■ Set exercise:
Quote verbatim everything from the line containing "Build this scene" down to the line containing "sc.camera = cam", with both of those lines included and no others.

■ Dataset extract:
**********

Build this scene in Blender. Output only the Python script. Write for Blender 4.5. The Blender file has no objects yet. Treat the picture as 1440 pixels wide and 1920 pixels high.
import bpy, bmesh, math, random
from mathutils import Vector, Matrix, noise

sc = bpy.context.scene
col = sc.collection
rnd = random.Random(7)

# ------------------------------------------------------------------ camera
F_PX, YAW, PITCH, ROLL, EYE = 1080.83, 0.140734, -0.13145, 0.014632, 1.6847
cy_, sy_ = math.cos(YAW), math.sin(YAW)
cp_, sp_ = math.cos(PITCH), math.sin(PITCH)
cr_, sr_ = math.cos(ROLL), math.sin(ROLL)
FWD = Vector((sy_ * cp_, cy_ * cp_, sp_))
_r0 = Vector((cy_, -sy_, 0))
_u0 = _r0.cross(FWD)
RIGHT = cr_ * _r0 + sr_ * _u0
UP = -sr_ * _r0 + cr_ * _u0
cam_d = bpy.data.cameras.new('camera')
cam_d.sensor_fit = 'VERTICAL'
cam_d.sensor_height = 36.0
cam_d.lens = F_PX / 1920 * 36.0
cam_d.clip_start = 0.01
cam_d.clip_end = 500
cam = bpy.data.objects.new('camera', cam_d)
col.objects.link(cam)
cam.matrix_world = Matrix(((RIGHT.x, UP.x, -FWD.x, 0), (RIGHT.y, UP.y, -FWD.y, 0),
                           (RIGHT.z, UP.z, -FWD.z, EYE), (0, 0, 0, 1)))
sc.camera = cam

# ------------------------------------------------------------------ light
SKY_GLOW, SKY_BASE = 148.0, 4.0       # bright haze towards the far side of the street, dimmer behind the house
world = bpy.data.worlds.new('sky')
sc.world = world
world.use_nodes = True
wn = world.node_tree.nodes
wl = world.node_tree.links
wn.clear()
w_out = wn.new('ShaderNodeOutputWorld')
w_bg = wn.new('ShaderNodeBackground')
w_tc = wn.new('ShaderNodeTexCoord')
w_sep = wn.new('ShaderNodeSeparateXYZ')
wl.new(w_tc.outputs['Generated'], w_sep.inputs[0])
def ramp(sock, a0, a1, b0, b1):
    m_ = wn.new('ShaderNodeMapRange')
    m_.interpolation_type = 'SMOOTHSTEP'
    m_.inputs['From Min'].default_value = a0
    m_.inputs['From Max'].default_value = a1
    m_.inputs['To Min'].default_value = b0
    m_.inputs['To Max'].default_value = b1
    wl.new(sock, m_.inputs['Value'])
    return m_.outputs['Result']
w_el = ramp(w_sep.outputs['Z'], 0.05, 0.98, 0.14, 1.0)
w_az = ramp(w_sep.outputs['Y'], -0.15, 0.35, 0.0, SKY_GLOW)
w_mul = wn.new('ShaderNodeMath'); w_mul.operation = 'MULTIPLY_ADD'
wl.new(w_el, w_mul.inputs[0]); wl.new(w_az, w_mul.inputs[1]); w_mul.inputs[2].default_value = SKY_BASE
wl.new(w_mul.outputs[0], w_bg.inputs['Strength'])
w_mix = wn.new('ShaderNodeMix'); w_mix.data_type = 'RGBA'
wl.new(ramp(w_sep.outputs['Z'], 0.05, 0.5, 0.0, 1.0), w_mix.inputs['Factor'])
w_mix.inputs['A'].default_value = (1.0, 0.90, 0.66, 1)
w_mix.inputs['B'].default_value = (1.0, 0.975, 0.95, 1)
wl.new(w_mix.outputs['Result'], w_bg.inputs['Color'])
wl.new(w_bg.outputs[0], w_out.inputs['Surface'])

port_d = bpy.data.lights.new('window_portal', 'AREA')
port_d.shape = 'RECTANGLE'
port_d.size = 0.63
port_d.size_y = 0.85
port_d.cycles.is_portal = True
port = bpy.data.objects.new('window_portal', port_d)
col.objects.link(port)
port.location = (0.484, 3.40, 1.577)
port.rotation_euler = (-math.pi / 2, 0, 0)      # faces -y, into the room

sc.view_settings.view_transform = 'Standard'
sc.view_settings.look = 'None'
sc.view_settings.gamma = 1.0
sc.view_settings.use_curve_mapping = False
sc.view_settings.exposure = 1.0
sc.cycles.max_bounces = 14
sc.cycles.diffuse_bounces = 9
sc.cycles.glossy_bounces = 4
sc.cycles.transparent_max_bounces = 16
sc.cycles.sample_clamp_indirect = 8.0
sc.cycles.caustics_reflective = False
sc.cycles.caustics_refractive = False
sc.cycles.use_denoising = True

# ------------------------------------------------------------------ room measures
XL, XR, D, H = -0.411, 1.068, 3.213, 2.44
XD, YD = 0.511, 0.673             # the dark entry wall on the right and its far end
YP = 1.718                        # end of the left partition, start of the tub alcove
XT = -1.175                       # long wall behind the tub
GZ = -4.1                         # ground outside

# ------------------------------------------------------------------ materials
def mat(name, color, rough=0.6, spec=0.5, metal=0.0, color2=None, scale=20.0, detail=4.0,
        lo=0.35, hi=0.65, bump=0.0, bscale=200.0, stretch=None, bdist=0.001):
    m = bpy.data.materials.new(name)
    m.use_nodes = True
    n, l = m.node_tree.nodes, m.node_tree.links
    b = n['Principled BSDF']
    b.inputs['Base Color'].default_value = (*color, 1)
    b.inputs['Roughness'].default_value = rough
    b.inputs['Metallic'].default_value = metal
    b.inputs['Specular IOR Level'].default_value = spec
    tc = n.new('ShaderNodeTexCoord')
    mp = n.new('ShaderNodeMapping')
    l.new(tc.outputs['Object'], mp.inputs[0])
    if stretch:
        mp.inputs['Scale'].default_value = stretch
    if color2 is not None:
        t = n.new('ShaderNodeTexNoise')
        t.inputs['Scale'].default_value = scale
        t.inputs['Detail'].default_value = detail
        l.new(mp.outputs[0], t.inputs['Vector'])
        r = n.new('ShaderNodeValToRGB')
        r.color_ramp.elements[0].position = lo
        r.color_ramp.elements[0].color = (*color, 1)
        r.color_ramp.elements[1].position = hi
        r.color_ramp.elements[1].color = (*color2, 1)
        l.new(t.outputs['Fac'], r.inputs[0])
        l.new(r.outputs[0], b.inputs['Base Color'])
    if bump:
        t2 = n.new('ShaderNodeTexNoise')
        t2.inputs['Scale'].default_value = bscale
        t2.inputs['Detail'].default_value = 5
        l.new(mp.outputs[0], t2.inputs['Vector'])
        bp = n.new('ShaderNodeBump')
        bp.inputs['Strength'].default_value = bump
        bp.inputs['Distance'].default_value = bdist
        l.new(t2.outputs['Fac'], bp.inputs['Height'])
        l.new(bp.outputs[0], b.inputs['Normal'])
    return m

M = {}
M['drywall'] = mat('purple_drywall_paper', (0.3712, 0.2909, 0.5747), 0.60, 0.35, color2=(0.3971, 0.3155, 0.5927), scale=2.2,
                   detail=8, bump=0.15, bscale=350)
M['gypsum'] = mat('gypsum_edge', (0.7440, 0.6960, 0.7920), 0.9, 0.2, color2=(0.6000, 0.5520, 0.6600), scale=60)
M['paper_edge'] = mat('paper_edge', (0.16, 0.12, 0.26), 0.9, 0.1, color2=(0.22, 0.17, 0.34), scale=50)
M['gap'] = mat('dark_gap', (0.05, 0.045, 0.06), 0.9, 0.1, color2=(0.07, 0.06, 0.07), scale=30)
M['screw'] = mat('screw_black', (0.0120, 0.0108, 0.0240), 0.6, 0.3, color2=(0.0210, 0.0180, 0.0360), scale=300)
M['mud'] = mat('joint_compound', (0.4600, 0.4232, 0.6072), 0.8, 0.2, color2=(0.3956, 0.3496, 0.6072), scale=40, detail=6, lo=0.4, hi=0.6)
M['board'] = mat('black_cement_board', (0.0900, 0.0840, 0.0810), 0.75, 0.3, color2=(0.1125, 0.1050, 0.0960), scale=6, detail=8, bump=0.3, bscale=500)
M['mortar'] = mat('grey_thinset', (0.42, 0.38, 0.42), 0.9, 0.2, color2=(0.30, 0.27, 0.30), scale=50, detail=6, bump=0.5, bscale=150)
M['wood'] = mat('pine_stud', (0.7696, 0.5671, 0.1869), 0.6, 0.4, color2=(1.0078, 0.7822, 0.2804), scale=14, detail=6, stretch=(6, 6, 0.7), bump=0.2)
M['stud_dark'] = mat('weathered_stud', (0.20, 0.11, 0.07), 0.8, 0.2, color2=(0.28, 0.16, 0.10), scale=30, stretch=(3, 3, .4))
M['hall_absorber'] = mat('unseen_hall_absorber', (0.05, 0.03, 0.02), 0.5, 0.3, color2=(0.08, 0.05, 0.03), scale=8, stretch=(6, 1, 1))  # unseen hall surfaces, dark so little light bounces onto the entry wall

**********

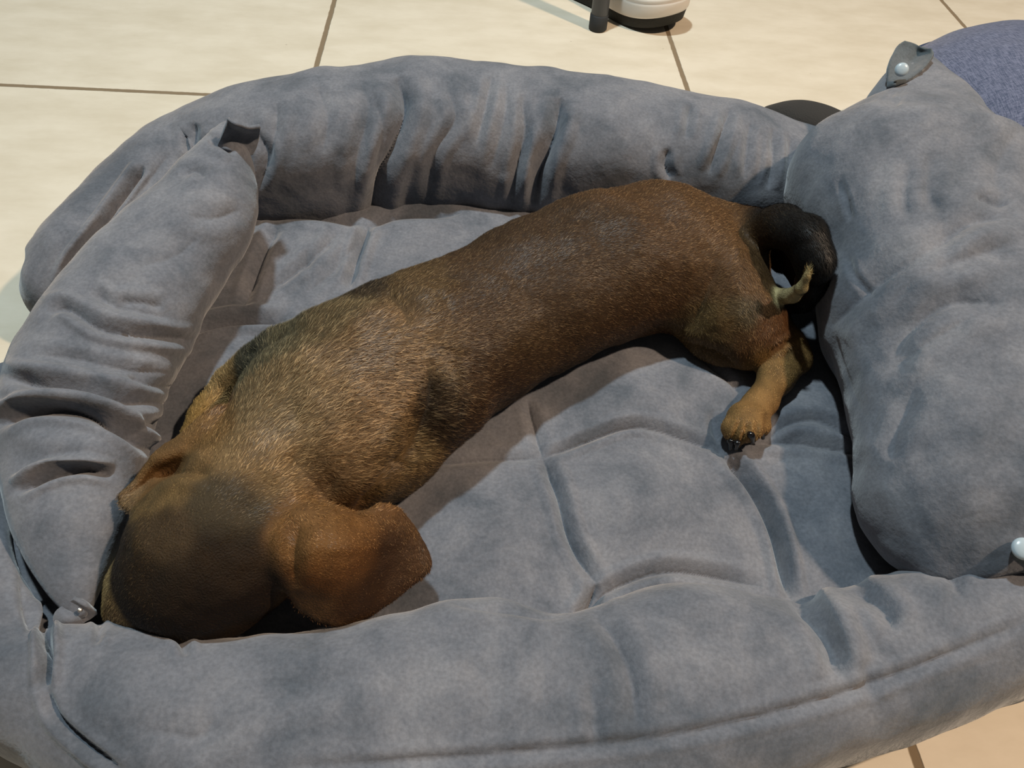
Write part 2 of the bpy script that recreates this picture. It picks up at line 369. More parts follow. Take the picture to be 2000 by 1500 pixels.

**********

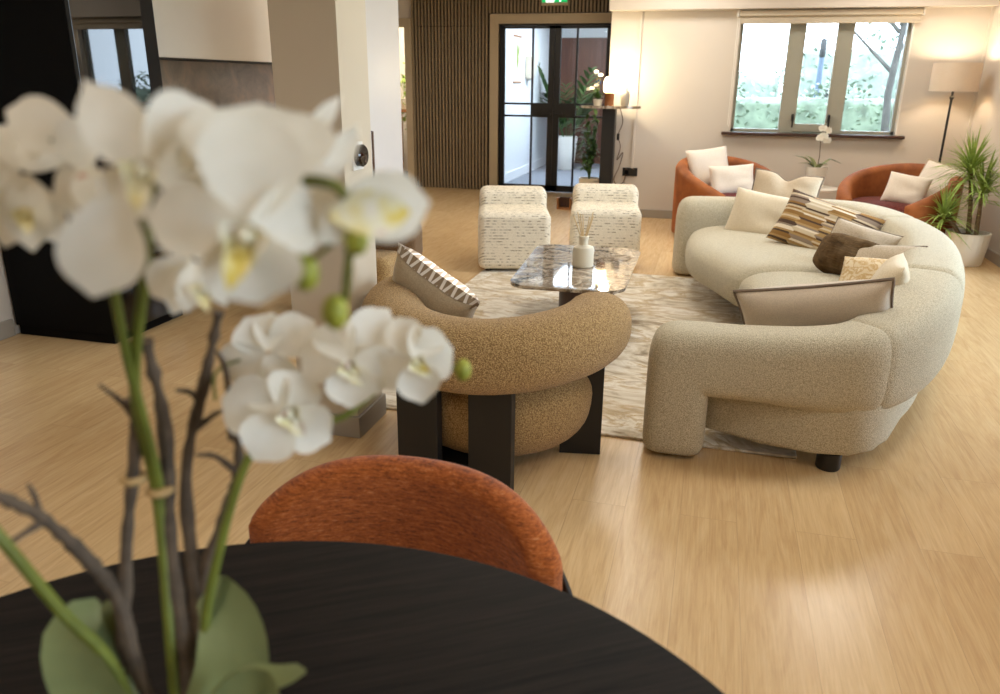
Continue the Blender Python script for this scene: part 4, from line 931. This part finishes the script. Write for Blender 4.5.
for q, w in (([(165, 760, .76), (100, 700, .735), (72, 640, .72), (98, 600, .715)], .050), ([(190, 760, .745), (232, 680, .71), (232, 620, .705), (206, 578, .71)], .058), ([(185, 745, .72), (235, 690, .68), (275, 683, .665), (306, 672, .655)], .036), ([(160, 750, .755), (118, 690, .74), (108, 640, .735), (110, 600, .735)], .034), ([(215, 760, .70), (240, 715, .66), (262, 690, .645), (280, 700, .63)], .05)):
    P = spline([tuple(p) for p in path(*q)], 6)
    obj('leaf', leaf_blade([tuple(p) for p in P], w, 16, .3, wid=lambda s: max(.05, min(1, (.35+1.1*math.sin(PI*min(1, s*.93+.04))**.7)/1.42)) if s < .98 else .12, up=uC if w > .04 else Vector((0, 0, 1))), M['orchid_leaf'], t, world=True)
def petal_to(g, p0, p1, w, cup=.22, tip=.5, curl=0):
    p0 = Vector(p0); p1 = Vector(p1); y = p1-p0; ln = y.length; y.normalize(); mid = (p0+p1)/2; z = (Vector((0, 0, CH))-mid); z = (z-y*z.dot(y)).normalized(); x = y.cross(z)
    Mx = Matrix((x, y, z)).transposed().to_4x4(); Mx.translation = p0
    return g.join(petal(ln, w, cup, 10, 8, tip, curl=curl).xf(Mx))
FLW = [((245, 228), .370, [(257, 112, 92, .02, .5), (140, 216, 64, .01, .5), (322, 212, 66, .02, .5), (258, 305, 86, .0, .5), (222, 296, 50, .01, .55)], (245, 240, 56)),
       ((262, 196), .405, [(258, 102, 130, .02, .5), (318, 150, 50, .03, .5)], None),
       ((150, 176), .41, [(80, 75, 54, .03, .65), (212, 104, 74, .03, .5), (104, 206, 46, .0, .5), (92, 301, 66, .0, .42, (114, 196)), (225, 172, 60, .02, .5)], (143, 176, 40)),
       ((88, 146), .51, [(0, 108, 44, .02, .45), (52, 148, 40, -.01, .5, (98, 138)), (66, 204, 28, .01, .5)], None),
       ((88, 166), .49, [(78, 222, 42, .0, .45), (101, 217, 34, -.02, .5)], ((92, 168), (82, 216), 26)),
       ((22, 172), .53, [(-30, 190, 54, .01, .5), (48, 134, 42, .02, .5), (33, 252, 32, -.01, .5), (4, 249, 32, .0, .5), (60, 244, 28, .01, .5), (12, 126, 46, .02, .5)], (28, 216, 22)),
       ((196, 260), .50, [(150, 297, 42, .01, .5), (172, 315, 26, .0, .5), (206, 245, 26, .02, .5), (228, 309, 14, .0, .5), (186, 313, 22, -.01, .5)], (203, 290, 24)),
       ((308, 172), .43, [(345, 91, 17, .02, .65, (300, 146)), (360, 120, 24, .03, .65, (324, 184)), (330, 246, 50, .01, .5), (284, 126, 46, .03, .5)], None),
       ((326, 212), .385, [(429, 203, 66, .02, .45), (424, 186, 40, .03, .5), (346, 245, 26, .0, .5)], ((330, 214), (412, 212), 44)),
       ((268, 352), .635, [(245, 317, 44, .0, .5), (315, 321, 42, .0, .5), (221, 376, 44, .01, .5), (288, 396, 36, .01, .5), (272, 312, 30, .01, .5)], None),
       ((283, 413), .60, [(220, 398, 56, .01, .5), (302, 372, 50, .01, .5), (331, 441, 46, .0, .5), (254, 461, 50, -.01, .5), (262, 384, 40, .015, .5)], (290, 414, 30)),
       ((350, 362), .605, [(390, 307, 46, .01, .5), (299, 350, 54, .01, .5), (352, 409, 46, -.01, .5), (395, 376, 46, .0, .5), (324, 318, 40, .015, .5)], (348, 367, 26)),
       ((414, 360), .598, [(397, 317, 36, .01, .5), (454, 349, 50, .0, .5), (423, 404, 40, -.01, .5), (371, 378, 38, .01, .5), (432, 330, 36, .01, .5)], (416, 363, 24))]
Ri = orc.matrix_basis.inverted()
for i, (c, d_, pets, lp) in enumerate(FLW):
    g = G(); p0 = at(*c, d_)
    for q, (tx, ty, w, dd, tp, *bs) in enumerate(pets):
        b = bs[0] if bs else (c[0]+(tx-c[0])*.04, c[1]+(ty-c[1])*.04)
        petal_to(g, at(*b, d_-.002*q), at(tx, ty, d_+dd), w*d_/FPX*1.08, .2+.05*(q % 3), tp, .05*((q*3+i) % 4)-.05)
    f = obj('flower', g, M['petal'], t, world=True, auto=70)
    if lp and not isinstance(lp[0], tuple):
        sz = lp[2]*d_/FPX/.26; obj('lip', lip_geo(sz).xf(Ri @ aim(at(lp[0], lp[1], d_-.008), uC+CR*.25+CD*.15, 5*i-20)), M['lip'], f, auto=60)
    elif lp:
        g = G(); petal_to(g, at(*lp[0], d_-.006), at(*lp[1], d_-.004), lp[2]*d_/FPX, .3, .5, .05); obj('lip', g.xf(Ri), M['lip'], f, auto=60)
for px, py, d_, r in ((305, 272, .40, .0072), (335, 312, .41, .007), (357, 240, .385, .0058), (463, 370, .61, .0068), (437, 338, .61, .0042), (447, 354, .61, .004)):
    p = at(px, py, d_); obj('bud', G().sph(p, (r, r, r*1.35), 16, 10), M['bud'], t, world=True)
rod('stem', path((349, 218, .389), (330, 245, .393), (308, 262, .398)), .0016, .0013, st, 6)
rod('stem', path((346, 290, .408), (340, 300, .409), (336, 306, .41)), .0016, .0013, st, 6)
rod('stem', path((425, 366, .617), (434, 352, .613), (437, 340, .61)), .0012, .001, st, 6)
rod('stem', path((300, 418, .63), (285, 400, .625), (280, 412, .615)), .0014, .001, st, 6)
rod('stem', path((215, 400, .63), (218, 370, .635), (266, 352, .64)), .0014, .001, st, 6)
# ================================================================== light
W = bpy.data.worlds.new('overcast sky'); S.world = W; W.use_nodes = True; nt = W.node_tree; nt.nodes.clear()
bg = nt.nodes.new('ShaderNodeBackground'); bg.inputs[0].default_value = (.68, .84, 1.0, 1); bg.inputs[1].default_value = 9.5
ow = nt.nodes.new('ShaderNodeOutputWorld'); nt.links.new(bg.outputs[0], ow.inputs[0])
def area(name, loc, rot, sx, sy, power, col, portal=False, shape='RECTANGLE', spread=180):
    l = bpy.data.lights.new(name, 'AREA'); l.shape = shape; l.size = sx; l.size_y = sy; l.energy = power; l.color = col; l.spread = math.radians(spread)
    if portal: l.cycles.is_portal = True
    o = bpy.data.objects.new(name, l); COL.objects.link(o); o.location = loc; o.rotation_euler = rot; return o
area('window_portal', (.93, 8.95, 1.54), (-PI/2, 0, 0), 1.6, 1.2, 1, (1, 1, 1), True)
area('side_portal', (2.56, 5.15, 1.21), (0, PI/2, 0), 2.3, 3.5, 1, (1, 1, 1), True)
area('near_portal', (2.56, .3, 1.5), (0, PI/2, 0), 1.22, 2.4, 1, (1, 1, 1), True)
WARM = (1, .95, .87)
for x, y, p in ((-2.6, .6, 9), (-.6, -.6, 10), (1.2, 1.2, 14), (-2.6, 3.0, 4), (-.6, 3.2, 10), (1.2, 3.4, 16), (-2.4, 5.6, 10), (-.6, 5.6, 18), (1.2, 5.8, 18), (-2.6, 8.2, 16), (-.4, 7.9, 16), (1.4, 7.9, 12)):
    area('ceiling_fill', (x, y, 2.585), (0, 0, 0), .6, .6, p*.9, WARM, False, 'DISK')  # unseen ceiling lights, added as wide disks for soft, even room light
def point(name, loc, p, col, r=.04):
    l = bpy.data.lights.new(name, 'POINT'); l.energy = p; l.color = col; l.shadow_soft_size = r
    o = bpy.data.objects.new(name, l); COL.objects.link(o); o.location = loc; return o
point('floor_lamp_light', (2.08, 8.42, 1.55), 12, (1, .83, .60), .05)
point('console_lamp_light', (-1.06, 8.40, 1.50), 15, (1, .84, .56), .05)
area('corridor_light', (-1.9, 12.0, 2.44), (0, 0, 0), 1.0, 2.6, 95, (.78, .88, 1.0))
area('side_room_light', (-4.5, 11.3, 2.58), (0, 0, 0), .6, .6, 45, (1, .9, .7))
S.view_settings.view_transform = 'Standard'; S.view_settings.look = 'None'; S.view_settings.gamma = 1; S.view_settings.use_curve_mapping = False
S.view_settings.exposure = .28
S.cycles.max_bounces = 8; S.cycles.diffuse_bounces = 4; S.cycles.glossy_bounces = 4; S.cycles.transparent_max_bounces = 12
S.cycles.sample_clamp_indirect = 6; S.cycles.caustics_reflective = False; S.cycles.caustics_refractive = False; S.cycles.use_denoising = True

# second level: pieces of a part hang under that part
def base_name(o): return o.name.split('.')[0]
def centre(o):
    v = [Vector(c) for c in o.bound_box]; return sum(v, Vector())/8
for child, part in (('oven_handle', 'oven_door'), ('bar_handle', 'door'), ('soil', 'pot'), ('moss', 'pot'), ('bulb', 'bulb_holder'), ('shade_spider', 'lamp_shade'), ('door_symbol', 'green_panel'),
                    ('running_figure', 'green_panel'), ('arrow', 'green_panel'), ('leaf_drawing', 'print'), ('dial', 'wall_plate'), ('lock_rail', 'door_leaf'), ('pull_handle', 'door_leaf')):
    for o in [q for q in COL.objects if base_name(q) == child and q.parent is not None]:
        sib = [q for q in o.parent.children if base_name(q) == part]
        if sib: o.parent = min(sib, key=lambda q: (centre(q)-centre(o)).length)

**********

■ Expected answer:
Build this scene in Blender. Output only the Python script. Write for Blender 4.5. The Blender file has no objects yet. Treat the picture as 1440 pixels wide and 1920 pixels high.
import bpy, bmesh, math, random
from mathutils import Vector, Matrix, noise

sc = bpy.context.scene
col = sc.collection
rnd = random.Random(7)

# ------------------------------------------------------------------ camera
F_PX, YAW, PITCH, ROLL, EYE = 1080.83, 0.140734, -0.13145, 0.014632, 1.6847
cy_, sy_ = math.cos(YAW), math.sin(YAW)
cp_, sp_ = math.cos(PITCH), math.sin(PITCH)
cr_, sr_ = math.cos(ROLL), math.sin(ROLL)
FWD = Vector((sy_ * cp_, cy_ * cp_, sp_))
_r0 = Vector((cy_, -sy_, 0))
_u0 = _r0.cross(FWD)
RIGHT = cr_ * _r0 + sr_ * _u0
UP = -sr_ * _r0 + cr_ * _u0
cam_d = bpy.data.cameras.new('camera')
cam_d.sensor_fit = 'VERTICAL'
cam_d.sensor_height = 36.0
cam_d.lens = F_PX / 1920 * 36.0
cam_d.clip_start = 0.01
cam_d.clip_end = 500
cam = bpy.data.objects.new('camera', cam_d)
col.objects.link(cam)
cam.matrix_world = Matrix(((RIGHT.x, UP.x, -FWD.x, 0), (RIGHT.y, UP.y, -FWD.y, 0),
                           (RIGHT.z, UP.z, -FWD.z, EYE), (0, 0, 0, 1)))
sc.camera = cam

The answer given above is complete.